* START Records for this exercise *

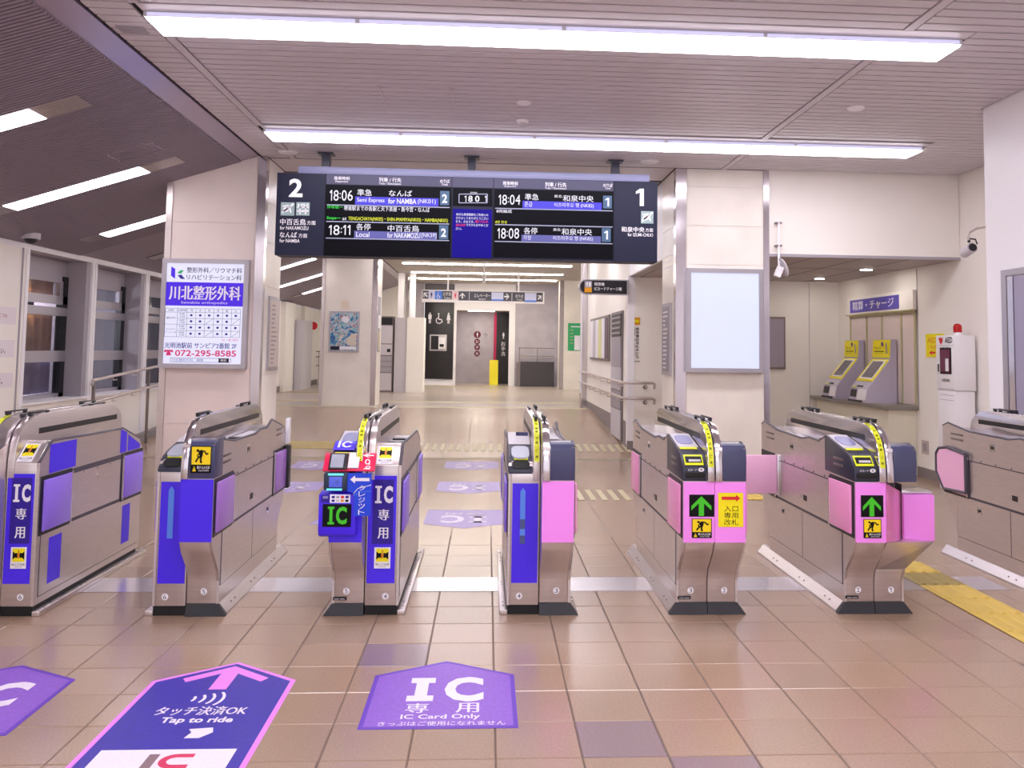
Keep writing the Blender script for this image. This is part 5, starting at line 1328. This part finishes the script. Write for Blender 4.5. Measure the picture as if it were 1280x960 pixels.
# reader tower on the lane 5 side
MB.G = nearer(.963)
b = MB(); b.prism([(4.862, .45), (4.80, .405), (4.775, .415), (4.765, .45), (4.765, .63), (4.862, .64)], 'x', -.865, -.672, PURPLE); b.build('display_housing', t, .006)
p = front_print(t, -.865, -.672, .44, .64, 4.765, (405, 614, 448, 660))
p.rect(410, 628, 443, 655, INK, 1); p.capI(416, 631, 423.5, 652, GREENE); p.text('C', 425.5, 631, 438, 652, GREENE, 2, .04); p.build('led_display', t)
p = front_print(t, -.865, -.672, .44, .64, 4.765, (405, 614, 448, 660)); p.rect(418, 616.5, 441.5, 626.5, WHITE, 1); p.rect(408, 617, 417.5, 626, PURPLED, 1)
for k, m in enumerate((PURPLED, GREYP, RED, PURPLED)): p.rect(420 + k * 5.3, 618.2, 423.6 + k * 5.3, 621, m, 2); p.rect(420 + k * 5.3, 622.5, 423.4 + k * 5.3, 625.3, (PURPLED, GREYL, ORANGE, INK)[k], 2)
p.text('対応', 410, 618.5, 416, 621.5, WHITE, 2); p.build('card_marks', t)
tr = bpy.data.objects.new('touch_terminal', None); COL.objects.link(tr); tr.parent = t; tr.location = (-.77 - M, 4.79 - 5.6, .69)
B('terminal_body', tr, -.842, -.712, 4.752, 4.80, .648, .745, mat('terminal_teal', '28384E', .3), .012)
B('screen', tr, -.812, -.745, 4.748, 4.753, .668, .722, SCRB, .002); B('light_bar', tr, -.818, -.738, 4.747, 4.753, .729, .739, CYANE, .002); B('light_bar', tr, -.824, -.744, 4.747, 4.753, .651, .661, CYANE, .002)
p = front_print(t, -.812, -.745, .668, .722, 4.747, (0, 0, 10, 10)); 
for k in range(3): p.ring(4.2 + k * .6, 5, .8 + k * .5, 1.4 + k * .9, .3, NAVYD, 1, -.8, .8, 6)
p.build('wave_mark', t)
b = MB(); b.prism([(-.715, .742), (-.592, .742), (-.592, .522), (-.680, .522), (-.680, .640), (-.715, .648)], 'y', 4.742, 4.746, BLUE); b.build('blue_sign', t)
p = front_print(t, -.715, -.592, .522, .742, 4.742, (440, 590, 467, 638)); p.poly([(443, 597), (448.5, 592.5), (448.5, 595.2), (465, 595.2), (465, 598.8), (448.5, 598.8), (448.5, 601.5)], WHITE, 1)
p.line([(447, 613), (452, 607), (460, 605), (467, 603)], .7, WHITE, 1); p.line([(447, 615), (456, 611), (467, 610)], .7, SKYB, 1); p.vtext('クレジット', 453, 603, 460.5, 637, WHITE, 2, .01); p.build('lettering', t)
def tilt(name, x0, x1, y0, z0, y1, z1, tk, m):
    L = math.hypot(y1 - y0, z1 - z0); ny, nz = -(z1 - z0) / L * tk, (y1 - y0) / L * tk
    vs = [(x0, y0, z0), (x1, y0, z0), (x1, y1, z1), (x0, y1, z1)]; MB().hexa(vs + [(a, c + ny, d + nz) for a, c, d in vs], m).build(name, t, .002)
tilt('crimson_sign', -.850, -.580, 4.775, .745, 4.85, .830, .008, CRIM); tilt('reader_bezel', -.822, -.725, 4.772, .754, 4.838, .829, .011, BLACK); tilt('reader_pad', -.812, -.745, 4.773, .762, 4.826, .822, .014, PADW); tilt('info_label', -.722, -.665, 4.776, .76, 4.84, .832, .0105, WHITE)
p = Pr((-.660, 4.842, .839), (1, 0, 0), (0, -.075, -.085), .078, .112, (0, 0, 78, 112), base=.002); p.arrow(38, 22, 60, 26, -PI / 2, WHITE, 1)
p.ring(38, 62, 14, 17, 6, WHITE, 1); p.disc(48, 76, 5, 5, WHITE, 1); p.line([(22, 106), (56, 106)], 6, WHITE, 1); p.ring(44, 96, 14, 9, 5, WHITE, 1); p.build('lettering', t)
tilt('violet_sheet', -.822, -.705, 4.895, .842, 4.99, .880, .004, PURPLE)
p = Pr((-.822, 4.99, .886), (1, 0, 0), (0, -.095, -.038), .117, .10, (0, 0, 117, 100), base=.003); p.rect(22, 15, 34, 88, WHITE, 1); p.ring(72, 52, 30, 36, 13, WHITE, 1, .6, 5.7); p.build('lettering', t)
# --- 4 | 3
MB.G = None
t = gate(.296, 0, 0, 'ticket gate numbered 4 and 3 with violet left front and pink right front')
half(t, .296, .17, -1, 'up_entry', PURPLE, LILAC, '4'); half(t, .296, .168, 1, 'exit', PINK, PINKF, '3')
light_mark(t, .145, .278, True); tape(t, .296, -1, True)
# --- 3 | 2
t = gate(1.200, 0, 0, 'pink ticket gate numbered 3 and 2 with a green arrow and a yellow entrance sticker')
half(t, 1.200, .166, -1, 'entry', PINK, PINKF, '3'); half(t, 1.200, .166, 1, 'exit', PINK, PINKF, '2')
arrow_front(t, 1.034, 1.215); tape(t, 1.200, -1)
MB.G = flare
p = front_print(t, 1.200, 1.366, .362, .688, 4.859, (894, 604, 931, 681)); p.rect(898, 617.5, 927.5, 661, YELLOW, 1); p.poly([(902, 622.5), (919, 622.5), (919, 619.8), (924, 624.5), (919, 629), (919, 626.5), (902, 626.5)], RED, 2)
for k, s_ in enumerate(('入口', '専用', '改札')): p.text(s_, 905, 634 + k * 8.6, 921.5, 641.5 + k * 8.6, INK, 2, .004)
p.build('entrance_sticker', t); MB.G = None
# --- 2 | 1
t = gate(2.118, 0, 0, 'pink ticket gate numbered 2 and 1 with a pink box sticking out at right')
half(t, 2.118, .166, -1, 'entry', PINK, PINKF, '2', no_flap=(1,)); half(t, 2.118, .166, 1, 'exit', PINK, PINKF, '1', cut=True)
arrow_front(t, 1.952, 2.118); tape(t, 2.118, -1)
MB.G = nearer(.965)
B('open_flap', t, 1.782, 2.0, 6.06, 6.085, .435, .695, PINKP, .006); B('open_flap_hinge', t, 2.0, 2.038, 6.05, 6.10, .425, .70, CHROME, .004)
MB.G = None
MB().hexa([(2.121, 4.645, .409), (2.309, 4.852, .374), (2.309, 5.10, .374), (2.121, 5.10, .409), (2.121, 4.645, .718), (2.309, 4.852, .638), (2.309, 5.10, .638), (2.121, 5.10, .718)], mat('glossy_pink_side', 'E884C4', .12)).build('housing_side', t, .003)
B('pink_housing', t, 2.309, 2.487, 4.845, 5.10, .374, .625, PINK, .006); B('housing_top_trim', t, 2.306, 2.489, 4.87, 5.10, .627, .640, CHROME, .002)
MB().hexa([(2.121, 4.786, .234), (2.283, 4.786, .234), (2.283, 5.10, .234), (2.121, 5.10, .234), (2.121, 4.648, .407), (2.485, 4.85, .371), (2.485, 5.10, .371), (2.121, 5.10, .407)], STEEL).build('housing_underside', t, .004)
MB.G = None
# --- last gate on the right, lane 1
M = 3.44
t = gate(M, .17, .17, 'ticket gate at the right edge with a pale pink flap in a dark frame')
half(t, M, .166, -1, 'entry', PINK, PINKP, None); half(t, M, .166, 1, 'exit', PINK, PINKP, None)
tape(t, M, -1)
MB.G = flare
fx = M - .166 - .02
b = MB(); zz = [(6.19, .425), (6.19, .695), (6.44, .72), (6.56, .70), (6.60, .66), (6.60, .52), (6.50, .41)]
n = len(zz)
for k in range(n): a, c = zz[k], zz[(k + 1) % n]; b.tube([(fx, a[0], a[1]), (fx, c[0], c[1])], .011, DARKT, 6)
b.build('flap_frame', t)
MB().prism([(6.20, .435), (6.20, .685), (6.44, .705), (6.55, .69), (6.585, .65), (6.585, .53), (6.49, .42)], 'x', fx - .004, fx + .004, PINKP).build('flap_sheet', t)
MB.G = None

# ---------------------------------------------------------------- tidy up
bpy.data.objects.remove(_fo); bpy.data.curves.remove(_fc)
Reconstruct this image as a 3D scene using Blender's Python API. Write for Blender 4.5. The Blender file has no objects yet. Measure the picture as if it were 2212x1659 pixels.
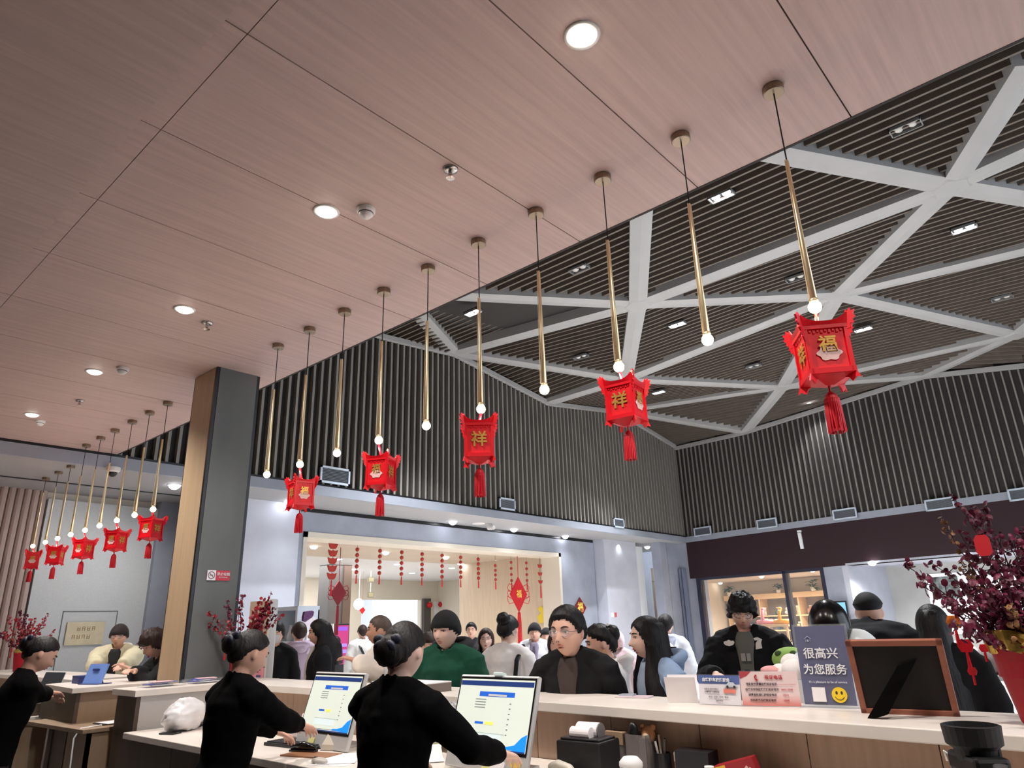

* END Records for this exercise *

- **Task prompt**: Pick out all the lines with the word "were" in them and copy them.

- **Answer to this exercise**:
Keep writing the Blender script for this image. This is part 5, starting at line 1328. This part finishes the script. Write for Blender 4.5. Measure the picture as if it were 1280x960 pixels.
Reconstruct this image as a 3D scene using Blender's Python API. Write for Blender 4.5. The Blender file has no objects yet. Measure the picture as if it were 2212x1659 pixels.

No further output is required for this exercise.